In December, when Hussein was caught, public support for Bush’s decision to go to war was 2-to-1 in favor. Now the public is evenly divided on whether the war was the right thing to do or whether it was a mistake.
Older people, minorities, people with lower incomes, residents of the Northeast and Catholics are among those increasingly skeptical of the war effort, according to Associated Press polling.
These shifts in public sentiment reflect the difficulties in Iraq – including a death toll nearing 1,000 U.S. soldiers, the violent insurgency against the new Iraqi government and U.S. forces, and the failure to find banned weapons, which was among the central justifications for Bush’s decision to go to war.
“It was a mistake,” said 73-year-old Mil Jenkinson, a retired schoolteacher and a Democrat from Dickinson, N.D. “There were no weapons of mass destruction. I keep thinking it’s not our place to rule the world. Everyone does not think our way of life is the right way.
“It’s arrogant of us to go into a country and tell them what kind of government to have.”
Those most likely to say the Iraq war was the right thing to do were Republicans, Southerners, those who earn more than $50,000 a year and young adults.
“Iraq was getting out of hand,” said Kim Rivers, a 35-year-old Republican who works as a teacher’s aide in Champlain, N.Y. “It should have been done a long time ago.”

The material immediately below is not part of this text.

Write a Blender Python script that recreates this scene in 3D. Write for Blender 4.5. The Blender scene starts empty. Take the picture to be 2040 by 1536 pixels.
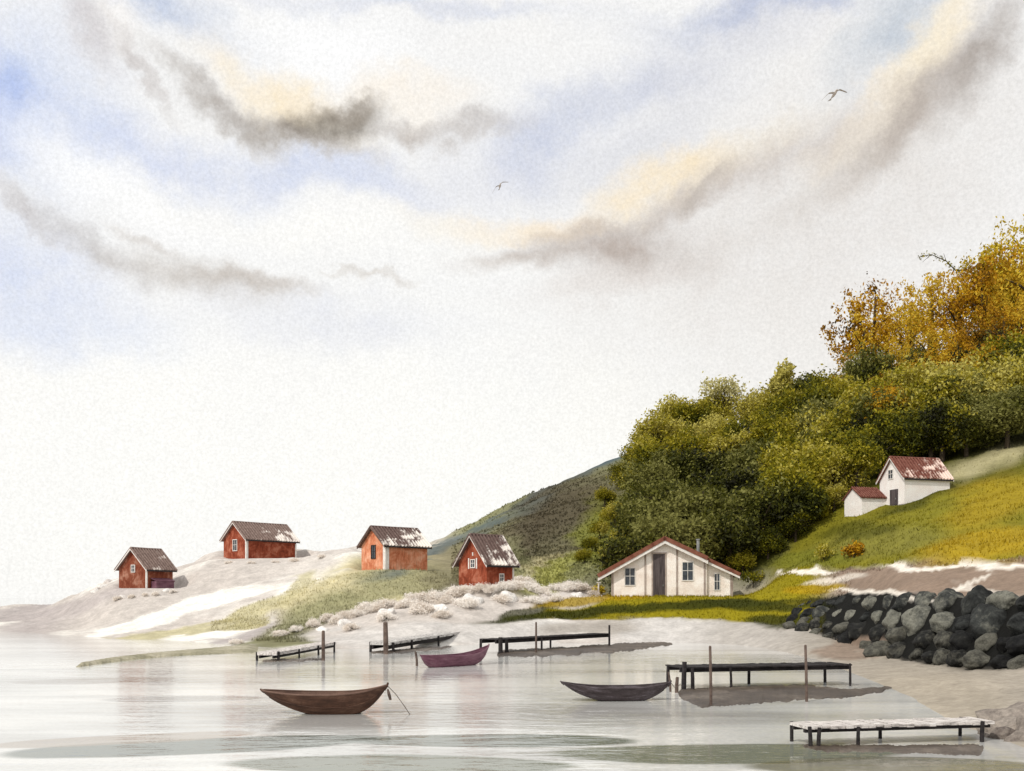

Yet among many different groups of Americans, a majority of people now say the war was a mistake. Those groups include minorities (65 percent), Northeasterners (60 percent), Democrats (80 percent), people who make less than $25,000 a year (57 percent) and Catholics (51 percent).
The most recent AP-Ipsos poll of 1,001 adults has a margin of sampling error of plus or minus 3 percentage points, larger for subgroups such as older Americans.